I want to prove that the fundamental group of $S^n$ is trivial.
I found this demonstration by Nersés Aramian which can be found in this pdf.
It is essentially demonstrated that every path in $S^n$ is homotopic to a path that is not surjective.
I would like to understand this demonstration. My problem with this proof is at the end of it.
Why is the comment made about the $\sigma$ and $\tilde{\sigma}$ maps?
And the last paragraph was very confusing for me.
The bit about $\sigma$ and $\tilde{\sigma}$ is claiming that any continuous function $\sigma: J \to D^n$ such that the endpoints of $J$ are not mapped to the center of $D^n$ is homotopic to a continuous function $\tilde{\sigma}: J \to D^n$ which does not go through the center at all. You can picture in your head what such a $\tilde{\sigma}$ could look like: Either a straight line between the endpoints of the path, or if that happens to go through the center, then a curved path between them. Perhaps a semicircle. Or any continuous path you care to imagine that avoids the center.
Aramian simply says that "Clearly $\sigma \simeq \tilde{\sigma}$" without giving an explicit proof, but it's actually true that all paths with the same endpoints are homotopic to each other in $D^n$. After all, following one path and then the other in reverse gives a loop, and we know that $\pi_1(D^n) = 0$, so the loop must be null homotopic, implying that the two paths are homotopic.

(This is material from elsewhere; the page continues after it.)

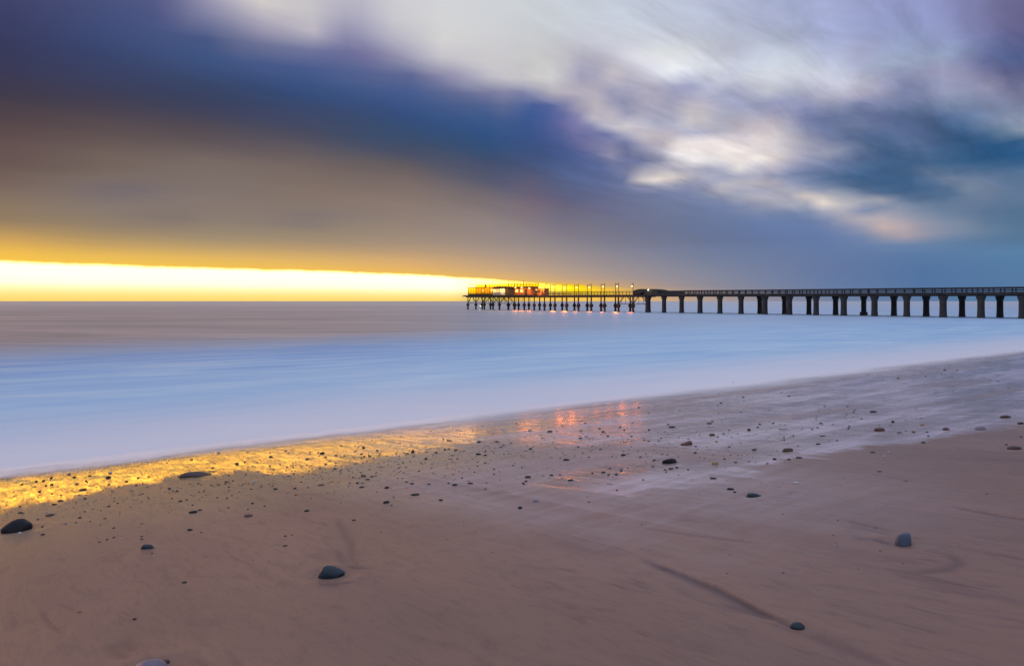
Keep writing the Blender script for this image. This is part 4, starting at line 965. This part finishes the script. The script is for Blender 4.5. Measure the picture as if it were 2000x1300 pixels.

In the last paragraph, Aramian constructs a homotopy of $f$ to a new path $g$. To construct $g$, they consider each point in which $f$ crosses $*$ and bend $f$ locally to avoid $*$. They show that this is done a finite number of times (once within each open interval $I_n$) and use the argument from the previous paragraph to show that there is a homotopy from $f$ to $g$ within each of these $I_n$. Since $f$ and $g$ agree outside of these intervals, we get a homotopy from $f$ to $g$ in total.